Nothing more strongly shows the enmity of the human heart to this part of the divine character than the forced attempts of learning and ingenuity to expel it from the ninth chapter of the Epistle to the Romans. Every engine of torture has been employed to make the apostle retract, prevaricate, or soften. But all in vain. The obstinate witness, after every sinew is cracked, after every joint is dislocated, still cries:

 

"Sovereignty, sovereignty, not of him that willeth, nor of him that runneth, but of God who showeth mercy."

 

Even the Christian, if he will listen to his own wisdom, will not admire this feature in the divine countenance, and will not be indisposed to throw it into the shade. He will talk like a sage, in the language of science, and adopt as an improvement the criticism that makes God less hateful in the wisdom of man. But after all that human ingenuity can allege, the only reason that keeps any man from seeing a sovereign God in this chapter is that he does not like a sovereign God.

 

Sovereignty in Substitution

 

The sovereignty of God is seen in the substitution of Christ to bear the curse of the law in the room of his people. Sin is often represented in Scripture as debt. The representation is true, but it does not give the full character of sin. Sin must be viewed as crime as well as debt.

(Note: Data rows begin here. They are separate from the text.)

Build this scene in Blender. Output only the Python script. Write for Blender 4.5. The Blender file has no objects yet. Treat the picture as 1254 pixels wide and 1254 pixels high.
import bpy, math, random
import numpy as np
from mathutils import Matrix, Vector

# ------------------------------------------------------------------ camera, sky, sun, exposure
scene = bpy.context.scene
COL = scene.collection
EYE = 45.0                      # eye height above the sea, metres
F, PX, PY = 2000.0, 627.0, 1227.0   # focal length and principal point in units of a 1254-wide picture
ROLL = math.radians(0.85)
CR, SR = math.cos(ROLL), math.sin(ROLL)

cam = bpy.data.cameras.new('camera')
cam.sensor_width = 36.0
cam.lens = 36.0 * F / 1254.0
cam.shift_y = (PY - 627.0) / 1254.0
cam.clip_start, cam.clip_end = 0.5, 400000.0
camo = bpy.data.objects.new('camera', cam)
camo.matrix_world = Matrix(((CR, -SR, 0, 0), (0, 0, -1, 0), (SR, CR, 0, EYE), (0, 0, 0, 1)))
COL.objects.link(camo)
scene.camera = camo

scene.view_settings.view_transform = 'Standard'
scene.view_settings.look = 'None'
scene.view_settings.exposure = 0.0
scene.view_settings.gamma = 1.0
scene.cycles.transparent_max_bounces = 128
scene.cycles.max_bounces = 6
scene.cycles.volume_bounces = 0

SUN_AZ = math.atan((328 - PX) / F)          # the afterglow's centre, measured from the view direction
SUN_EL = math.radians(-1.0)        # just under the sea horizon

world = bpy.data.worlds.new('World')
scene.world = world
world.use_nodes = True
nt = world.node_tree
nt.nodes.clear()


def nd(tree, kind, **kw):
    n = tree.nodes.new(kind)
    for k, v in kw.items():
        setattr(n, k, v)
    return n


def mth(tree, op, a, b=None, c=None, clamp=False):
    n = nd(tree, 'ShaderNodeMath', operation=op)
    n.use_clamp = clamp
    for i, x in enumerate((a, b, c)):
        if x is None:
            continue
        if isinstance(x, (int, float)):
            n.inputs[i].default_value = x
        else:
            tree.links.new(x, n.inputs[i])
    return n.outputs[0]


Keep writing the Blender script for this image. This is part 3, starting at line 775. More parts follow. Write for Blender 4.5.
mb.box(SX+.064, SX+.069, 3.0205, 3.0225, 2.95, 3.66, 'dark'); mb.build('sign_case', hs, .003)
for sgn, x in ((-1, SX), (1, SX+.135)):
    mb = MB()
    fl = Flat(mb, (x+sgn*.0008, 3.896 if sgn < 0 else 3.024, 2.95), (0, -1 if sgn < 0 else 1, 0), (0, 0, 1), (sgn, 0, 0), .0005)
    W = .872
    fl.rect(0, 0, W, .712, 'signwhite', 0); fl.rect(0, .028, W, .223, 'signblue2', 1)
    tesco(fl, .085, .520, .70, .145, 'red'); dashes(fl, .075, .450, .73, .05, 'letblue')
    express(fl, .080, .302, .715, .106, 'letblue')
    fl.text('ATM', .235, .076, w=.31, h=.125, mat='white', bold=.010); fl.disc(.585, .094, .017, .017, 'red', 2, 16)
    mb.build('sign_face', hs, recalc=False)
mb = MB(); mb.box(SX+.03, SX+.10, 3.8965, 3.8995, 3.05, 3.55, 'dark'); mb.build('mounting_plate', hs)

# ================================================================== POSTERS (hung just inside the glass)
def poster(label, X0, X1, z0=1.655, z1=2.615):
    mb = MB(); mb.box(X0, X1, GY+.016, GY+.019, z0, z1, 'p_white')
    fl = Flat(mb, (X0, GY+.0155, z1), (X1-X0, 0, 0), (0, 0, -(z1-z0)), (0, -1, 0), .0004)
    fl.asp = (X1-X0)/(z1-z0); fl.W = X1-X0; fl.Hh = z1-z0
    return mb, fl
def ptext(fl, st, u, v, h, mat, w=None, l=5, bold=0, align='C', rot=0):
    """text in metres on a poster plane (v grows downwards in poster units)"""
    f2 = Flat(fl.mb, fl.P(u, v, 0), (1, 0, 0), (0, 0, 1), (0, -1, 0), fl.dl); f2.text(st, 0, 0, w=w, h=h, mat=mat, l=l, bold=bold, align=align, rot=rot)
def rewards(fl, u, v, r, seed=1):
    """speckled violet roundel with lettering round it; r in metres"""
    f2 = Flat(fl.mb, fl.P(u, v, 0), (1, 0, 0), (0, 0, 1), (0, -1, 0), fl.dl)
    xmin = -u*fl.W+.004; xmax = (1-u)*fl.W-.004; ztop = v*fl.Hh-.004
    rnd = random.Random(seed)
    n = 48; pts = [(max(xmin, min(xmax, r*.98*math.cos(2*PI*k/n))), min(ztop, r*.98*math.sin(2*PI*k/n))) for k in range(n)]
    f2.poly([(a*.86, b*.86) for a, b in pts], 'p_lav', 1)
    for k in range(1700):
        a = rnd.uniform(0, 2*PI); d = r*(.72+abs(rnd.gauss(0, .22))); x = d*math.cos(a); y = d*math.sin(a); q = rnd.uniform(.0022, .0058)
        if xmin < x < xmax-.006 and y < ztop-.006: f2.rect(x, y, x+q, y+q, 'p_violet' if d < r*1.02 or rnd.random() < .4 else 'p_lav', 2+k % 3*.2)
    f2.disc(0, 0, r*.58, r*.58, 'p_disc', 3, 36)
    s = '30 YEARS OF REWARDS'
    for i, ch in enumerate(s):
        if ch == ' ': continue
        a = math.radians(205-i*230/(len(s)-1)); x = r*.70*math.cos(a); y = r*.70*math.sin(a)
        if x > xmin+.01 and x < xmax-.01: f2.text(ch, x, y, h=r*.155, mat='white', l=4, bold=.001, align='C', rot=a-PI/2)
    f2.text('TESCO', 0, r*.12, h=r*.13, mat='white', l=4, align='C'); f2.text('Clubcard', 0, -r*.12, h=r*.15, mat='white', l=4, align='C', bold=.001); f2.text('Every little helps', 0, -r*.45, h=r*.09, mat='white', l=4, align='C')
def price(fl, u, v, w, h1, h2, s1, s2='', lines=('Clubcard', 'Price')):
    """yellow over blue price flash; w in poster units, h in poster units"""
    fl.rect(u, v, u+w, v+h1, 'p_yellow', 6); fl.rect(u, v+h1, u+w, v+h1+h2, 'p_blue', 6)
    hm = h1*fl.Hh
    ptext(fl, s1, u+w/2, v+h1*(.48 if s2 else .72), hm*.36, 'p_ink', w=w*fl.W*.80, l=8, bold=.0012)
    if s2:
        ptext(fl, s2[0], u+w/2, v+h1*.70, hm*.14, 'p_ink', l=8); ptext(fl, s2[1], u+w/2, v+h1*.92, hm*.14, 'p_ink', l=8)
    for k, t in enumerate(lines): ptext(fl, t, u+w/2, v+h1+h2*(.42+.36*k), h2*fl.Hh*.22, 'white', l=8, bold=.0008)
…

In the payment of a debt justice can make no difference, whether it comes from the debtor, or from any other who is willing to advance it. Justice cannot refuse to accept payment from any substitute.

 

But it is not so with crime. The sheriff could not execute another who should present himself in the room of the prisoner. An absolute sovereign might in His sovereignty accept such substitution. God, then, in accepting the substitution of Christ, acts in sovereignty, and provides what the law has not provided. Had it been possible for man to have presented a substitute able to make atonement for transgression, God might have rejected him. The law under which man was made knows nothing of fulfillment by substitution. The acceptance of Christ as our substitute is in sovereignty. "This," says God, "is my beloved Son, in whom I am well pleased." Here is a declaration of the Father's acceptance of the Son in the room of the guilty.

 

Sovereignty Makes Us Differ

 

There is sovereignty not only in God's choice of His people, there is sovereignty also in His conduct toward them. Even to them He gives no account of His matters. One He places in affluence, another in poverty; to one He gives much knowledge, to others very little; to some He gives health, others have scarcely a day free from pain. They all have troubles, but some have troubles beyond others. Sometimes He continues the least distinguished of them to the utmost term of human life, while the most talented are cut off in the midst of a glorious career of usefulness.

 

In ten thousand ways the Lord shows His dealings with His people to be in sovereignty as well as in mercy. They must not presume to question His comparative treatment of them. That He does all things well, they must believe on His own testimony.